Otherwise, this thing is pretty decent. One of the things I think it does quite well is to capture that sense of ruined grandeur. This is that thing that the endless parade of dwarf city adventures fails to do. It does a great job of communicating impressions, while still giving enough specifics that it feels like a real description. A Vast Hall: “Dozens of patterned columns hold up a vast and partially collapsed vaulted ceiling. Noise echoes easily, and scurrying can be heard in the dark…” or “Creation Mosaic: Light catches a wall of glittering glass tiles. Covering the wall and stretching dozens of paces wide is a mosaic of beatific images of a sun-headed figure overseeing a city.” Glittering tiles. Vast hall. beatific figures. Scurrying. Very specific descriptive words that lend a vibe to the setting. And it does a great job of presenting these early on in the adventure, setting that tone, framing everything else, every other description, that the party is about to come across, putting it in the context of those first rooms that they laid down so well. It’s quite a good job. (And, I must say, it’s complemented wonderfully by the art. Great job of communicating a vibe and really delivering on the art complimenting the adventure text and helping the DM frame the text and bringing it to life. I’m looking, right now, at that Creation Mosaic art, but, the cultists and so on have these stylized masks and robes that really come across well also.) “A soot-caked hovel that billows smoke every hour of the day.” Well there you go! I can run with that! 

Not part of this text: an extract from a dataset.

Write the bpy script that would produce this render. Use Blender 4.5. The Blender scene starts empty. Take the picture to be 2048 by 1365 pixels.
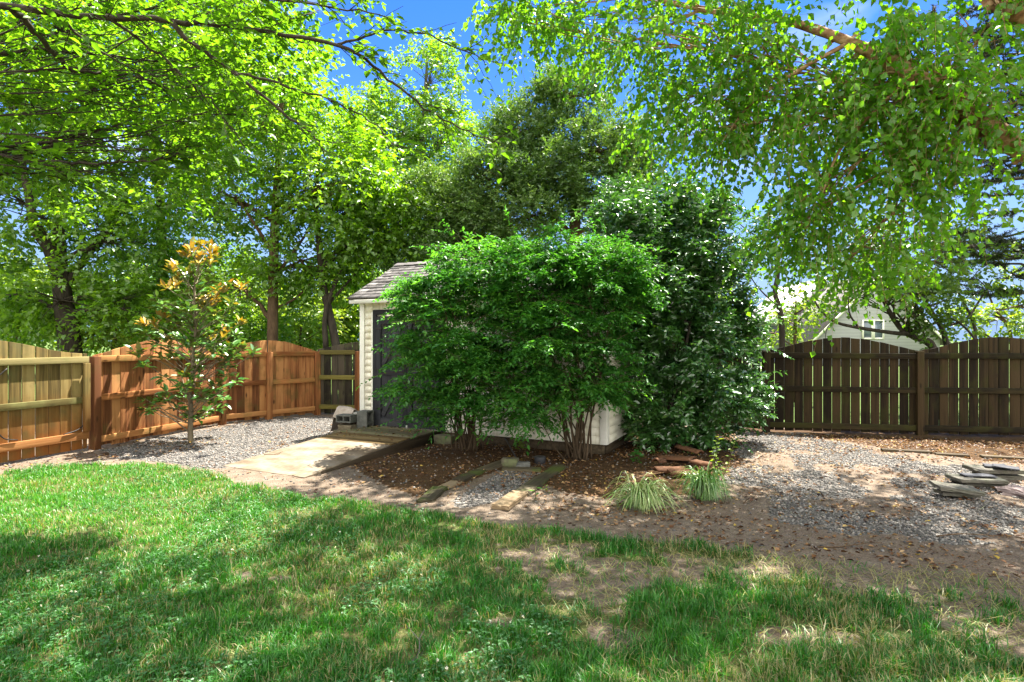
import bpy, bmesh, math, random
import numpy as np
from mathutils import Vector, Matrix, Quaternion

# ------------------------------------------------------------------ camera, sky, sun, exposure
SC = bpy.context.scene
COL = SC.collection
F = 20.0 / 36.0 * 2048.0
CAMH = 1.5
cam_d = bpy.data.cameras.new('camera')
cam = bpy.data.objects.new('camera', cam_d)
COL.objects.link(cam)
cam.location = (0, 0, CAMH)
cam.rotation_euler = (math.radians(90), 0, 0)
cam_d.lens = 20.0
cam_d.sensor_width = 36.0
cam_d.clip_end = 4000
cam_d.clip_start = 0.05
SC.camera = cam

SUN_EL, SUN_AZ = math.radians(66), math.radians(43)      # azimuth clockwise from +Y
W = bpy.data.worlds.new('World')
SC.world = W
W.use_nodes = True
nt = W.node_tree
bg = nt.nodes['Background']
sky = nt.nodes.new('ShaderNodeTexSky')
sky.sky_type = 'NISHITA'
sky.sun_disc = False
sky.sun_elevation = SUN_EL
sky.sun_rotation = SUN_AZ
sky.altitude = 200
sky.air_density = 1.0
sky.dust_density = 0.05
sky.ozone_density = 2.0
hs = nt.nodes.new('ShaderNodeHueSaturation')
hs.inputs['Saturation'].default_value = 1.85
hs.inputs['Value'].default_value = 0.49
hs.inputs['Hue'].default_value = 0.526
gm = nt.nodes.new('ShaderNodeGamma')
gm.inputs[1].default_value = 0.62
nt.links.new(sky.outputs[0], gm.inputs[0])
nt.links.new(gm.outputs[0], hs.inputs['Color'])
tc = nt.nodes.new('ShaderNodeTexCoord')
mp = nt.nodes.new('ShaderNodeMapping')
mp.inputs['Scale'].default_value = (1.6, 1.6, 5.0)
nz = nt.nodes.new('ShaderNodeTexNoise')
nz.inputs['Scale'].default_value = 1.7
nz.inputs['Detail'].default_value = 7
rp = nt.nodes.new('ShaderNodeValToRGB')
rp.color_ramp.elements[0].position = 0.52
rp.color_ramp.elements[0].color = (0, 0, 0, 1)
rp.color_ramp.elements[1].position = 0.78
rp.color_ramp.elements[1].color = (0.55, 0.55, 0.55, 1)
mx = nt.nodes.new('ShaderNodeMix')
mx.data_type = 'RGBA'
mx.inputs[7].default_value = (1.7, 1.8, 2.2, 1)
nt.links.new(tc.outputs['Generated'], mp.inputs[0])
nt.links.new(mp.outputs[0], nz.inputs[0])
nt.links.new(nz.outputs['Fac'], rp.inputs[0])
nt.links.new(rp.outputs[0], mx.inputs[0])
nt.links.new(hs.outputs[0], mx.inputs[6])
# an unseen bank of bright cloud added behind the camera to fill the shade
sp = nt.nodes.new('ShaderNodeSeparateXYZ')
nt.links.new(tc.outputs['Generated'], sp.inputs[0])
ad = nt.nodes.new('ShaderNodeMath'); ad.operation = 'MULTIPLY_ADD'
nt.links.new(nz.outputs['Fac'], ad.inputs[0]); ad.inputs[1].default_value = 0.9
ng = nt.nodes.new('ShaderNodeMath'); ng.operation = 'MULTIPLY'; ng.inputs[1].default_value = -1.0
nt.links.new(sp.outputs[1], ng.inputs[0]); nt.links.new(ng.outputs[0], ad.inputs[2])
rb_ = nt.nodes.new('ShaderNodeValToRGB')
rb_.color_ramp.elements[0].position = 0.42; rb_.color_ramp.elements[0].color = (0, 0, 0, 1)
rb_.color_ramp.elements[1].position = 0.80; rb_.color_ramp.elements[1].color = (1, 1, 1, 1)
nt.links.new(ad.outputs[0], rb_.inputs[0])
m2_ = nt.nodes.new('ShaderNodeMix'); m2_.data_type = 'RGBA'
m2_.inputs[7].default_value = (3.0, 2.92, 2.8, 1)
nt.links.new(rb_.outputs[0], m2_.inputs[0]); nt.links.new(mx.outputs[2], m2_.inputs[6])
# pale blue haze of the lower sky
rh = nt.nodes.new('ShaderNodeValToRGB')
rh.color_ramp.elements[0].position = 0.04; rh.color_ramp.elements[0].color = (0.95, 0.95, 0.95, 1)
rh.color_ramp.elements[1].position = 0.32; rh.color_ramp.elements[1].color = (0, 0, 0, 1)
nt.links.new(sp.outputs[2], rh.inputs[0])
mh = nt.nodes.new('ShaderNodeMix'); mh.data_type = 'RGBA'
mh.inputs[7].default_value = (0.33, 0.54, 0.95, 1)
nt.links.new(rh.outputs[0], mh.inputs[0]); nt.links.new(mx.outputs[2], mh.inputs[6])
nt.links.new(mh.outputs[2], m2_.inputs[6])
nt.links.new(m2_.outputs[2], bg.inputs[0])
bg.inputs[1].default_value = 0.15

sun_d = bpy.data.lights.new('sun', 'SUN')
sun_d.energy = 3.5
sun_d.angle = math.radians(0.53)
sun_d.color = (1.0, 0.95, 0.86)
sun = bpy.data.objects.new('sun', sun_d)
COL.objects.link(sun)
S = Vector((math.sin(SUN_AZ) * math.cos(SUN_EL), math.cos(SUN_AZ) * math.cos(SUN_EL), math.sin(SUN_EL)))
sun.rotation_euler = (-S).to_track_quat('-Z', 'Y').to_euler()
sun.location = S * 60

SC.view_settings.view_transform = 'Standard'
SC.view_settings.look = 'None'
SC.view_settings.exposure = 2.85
SC.view_settings.gamma = 1.0
SC.cycles.max_bounces = 12
SC.cycles.diffuse_bounces = 8
SC.cycles.glossy_bounces = 2
SC.cycles.transmission_bounces = 8
SC.cycles.transparent_max_bounces = 4
SC.cycles.sample_clamp_indirect = 6
SC.cycles.caustics_reflective = False
SC.cycles.caustics_refractive = False
SC.cycles.use_denoising = True

R = np.random.default_rng(7)
rnd = random.Random(11)


def P(px, py, Y):
    return np.array(((px - 1024.0) / F * Y, Y, CAMH - (py - 682.5) / F * Y))


def G(px, py, z=0.0):
    Y = (CAMH - z) * F / (py - 682.5)
    return np.array(((px - 1024.0) / F * Y, Y, z))


# ------------------------------------------------------------------ object helpers
def tag(o, label=None, cat=None, group=None, kind=None):
    if label: o['label'] = label
    if cat: o['category'] = cat
    if group: o['group'] = group
    if kind: o['kind'] = kind
    return o


def empty(name, loc=(0, 0, 0), rz=0.0, label=None, cat=None, group=None):
    o = bpy.data.objects.new(name, None)
    COL.objects.link(o)
    o.location = loc
    o.rotation_euler = (0, 0, rz)
    o.empty_display_size = 0.1
    return tag(o, label, cat, group)


def np_mesh(name, V, faces, mat, parent=None, attrs=None, smooth=False, loc=None, face_mat=None):
    """faces: list of int arrays (n,k); attrs: {name: per-vertex float}"""
    me = bpy.data.meshes.new(name)
    V = np.asarray(V, dtype=np.float32)
    loops = [f.ravel() for f in faces if len(f)]
    sizes = [np.full(len(f), f.shape[1], dtype=np.int32) for f in faces if len(f)]
    L = np.concatenate(loops).astype(np.int32)
    Sz = np.concatenate(sizes)
    st = np.concatenate(([0], np.cumsum(Sz)[:-1])).astype(np.int32)
    me.vertices.add(len(V))
    me.vertices.foreach_set('co', V.ravel())
    me.loops.add(len(L))
    me.loops.foreach_set('vertex_index', L)
    me.polygons.add(len(Sz))
    me.polygons.foreach_set('loop_start', st)
    me.polygons.foreach_set('loop_total', Sz)
    if smooth:
        me.polygons.foreach_set('use_smooth', np.ones(len(Sz), dtype=bool))
    me.update(calc_edges=True)
    if attrs:
        for k, a in attrs.items():
            at = me.attributes.new(k, 'FLOAT', 'POINT')
            at.data.foreach_set('value', np.asarray(a, dtype=np.float32))
    for m in (mat if isinstance(mat, (list, tuple)) else [mat]):
        me.materials.append(m)
    o = bpy.data.objects.new(name, me)
    COL.objects.link(o)
    if parent is not None:
        o.parent = parent
    if loc is not None:
        o.location = loc
    return o


class MB:
    """gathers pieces of one mesh"""
    def __init__(self):
        self.V, self.F, self.T, self.n = [], [], [], 0

    def add(self, V, faces, tint=None):
        V = np.asarray(V, dtype=float)
        if len(V) == 0: return
        self.V.append(V)
        for f in faces:
            f = np.asarray(f)
            if f.ndim == 1: f = f[None]
            self.F.append(f + self.n)
        t = np.zeros(len(V)) if tint is None else (np.full(len(V), tint) if np.isscalar(tint) else np.asarray(tint))
        self.T.append(t)
        self.n += len(V)

    def tube(self, pts, rad, n=6, tint=None, cap=True):
        pts = np.asarray(pts, float)
        m = len(pts)
        rad = np.broadcast_to(np.asarray(rad, float), (m,)) if np.ndim(rad) else np.full(m, rad)
        d = np.gradient(pts, axis=0)
        d /= np.linalg.norm(d, axis=1)[:, None] + 1e-9
        ref = np.array((0.31, 0.17, 0.93))
        if abs(d[0] @ ref) > 0.9: ref = np.array((1.0, 0.1, 0))
        a = np.cross(d, ref); a /= np.linalg.norm(a, axis=1)[:, None] + 1e-9
        b = np.cross(d, a)
        th = np.arange(n) * 2 * math.pi / n
        ring = a[:, None, :] * np.cos(th)[None, :, None] + b[:, None, :] * np.sin(th)[None, :, None]
        V = (pts[:, None, :] + ring * rad[:, None, None]).reshape(-1, 3)
        i = np.arange(m - 1)[:, None] * n
        j = np.arange(n)[None, :]
        j2 = (j + 1) % n
        f = np.stack((i + j, i + j2, i + n + j2, i + n + j), -1).reshape(-1, 4)
        fs = [f]
        if cap:
            fs.append(np.arange(n)[::-1][None])
            fs.append((np.arange(n) + (m - 1) * n)[None])
        self.add(V, fs, tint)

    def box(self, c, size, M=None, tint=None):
        s = np.array(size) / 2.0
        v = np.array([(x, y, z) for x in (-1, 1) for y in (-1, 1) for z in (-1, 1)], float) * s
        if M is not None: v = v @ np.asarray(M).T
        v = v + np.asarray(c)
        f = np.array([(0, 1, 3, 2), (4, 6, 7, 5), (0, 4, 5, 1), (2, 3, 7, 6), (0, 2, 6, 4), (1, 5, 7, 3)])
        self.add(v, [f], tint)

    def build(self, name, mat, parent=None, smooth=False, bevel=0.0, loc=None, rz=None):
        V = np.concatenate(self.V)
        by = {}
        for f in self.F: by.setdefault(f.shape[1], []).append(f)
        o = np_mesh(name, V, [np.concatenate(v) for v in by.values()], mat, parent,
                    {'tint': np.concatenate(self.T)}, smooth)
        if bevel:
            bm = bmesh.new(); bm.from_mesh(o.data)
            bmesh.ops.bevel(bm, geom=bm.edges[:], offset=bevel, segments=2, affect='EDGES', profile=0.6)
            bm.to_mesh(o.data); bm.free()
        if loc is not None: o.location = loc
        if rz is not None: o.rotation_euler = (0, 0, rz)
        return o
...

And, thank fucking god (sun god?) tha the monsters get actual descriptions. Not all that ecology shit, but a description that you can use during a game. “A vaguely humanoid wall of sinuous muscle the size of a draft horse. Its face is a horrid mess of teeth and its arms nearly drag on the floor.” That’s a kind of hulk cultist. I’m not in love with it, but, also, it’s better than most descriptions, giving me shit I can actually use when the characters encounter it. I want a monster description, or an attack description, looping, howling, pouncing, etc. And this gets pretty close to that.

But, also, the adventure is more than evocative descriptions. And this adventure is a lot more than “enter room, kill dude, repeat.” The very first room is a ruined marketplace and we get some mole/weasel things stalking through the place. Not just a room with a monster in it, but a kind of confused chaotic market mess with stalls, and stalking things. That’s a decent encounter for a location like that. In another area we’ve got a kind of sculpture, a bronze one, resting upon a plinth, a lot of interconnected blocks. Geometric, abstracted almost. Except it’s a sculpture of the underground city, it’s levels and such. And, thus, the clever player can learn some things. Perfect! In another are we have “A fissure in the walls of a cell gives way to a tight passage filled with statues piled upon each other. They appear to be climbing over each other, their faces filled with fear and shock.” What’s that you say? The DM text tells us that “the cave cockatrices used it as an ambush point until it was filled with their petrified victims.” Ouchies! Noice! and, even better … “A room can be spotted through the passage, behind the pile of statues.” Fuck! Yeah! I. Can. See. You. Let’s do it man! Tantalus. Goals. These things drive D&D. 

We’ve got a great little ghost mini-game also. Lots of bodies. Lots of ghosts. Loots the bodies and pissoff the ghosts. Bury bodies, etc and make them happy. Each ghost has an unhappy and happy effect, and will react that way if the party pushes the happy bar up high or the unhappy bar down low. Do they set off the leaking gas line or do they put out your flames while pointing to the broken line? But, also, looting bodies brings treasure, and it’s XP … and levels! It’s a great little mini-game to have going on while they fuck with everything else in the dungeon.

This is $20 at DriveThru. There is no preview. Bad designer! Bad!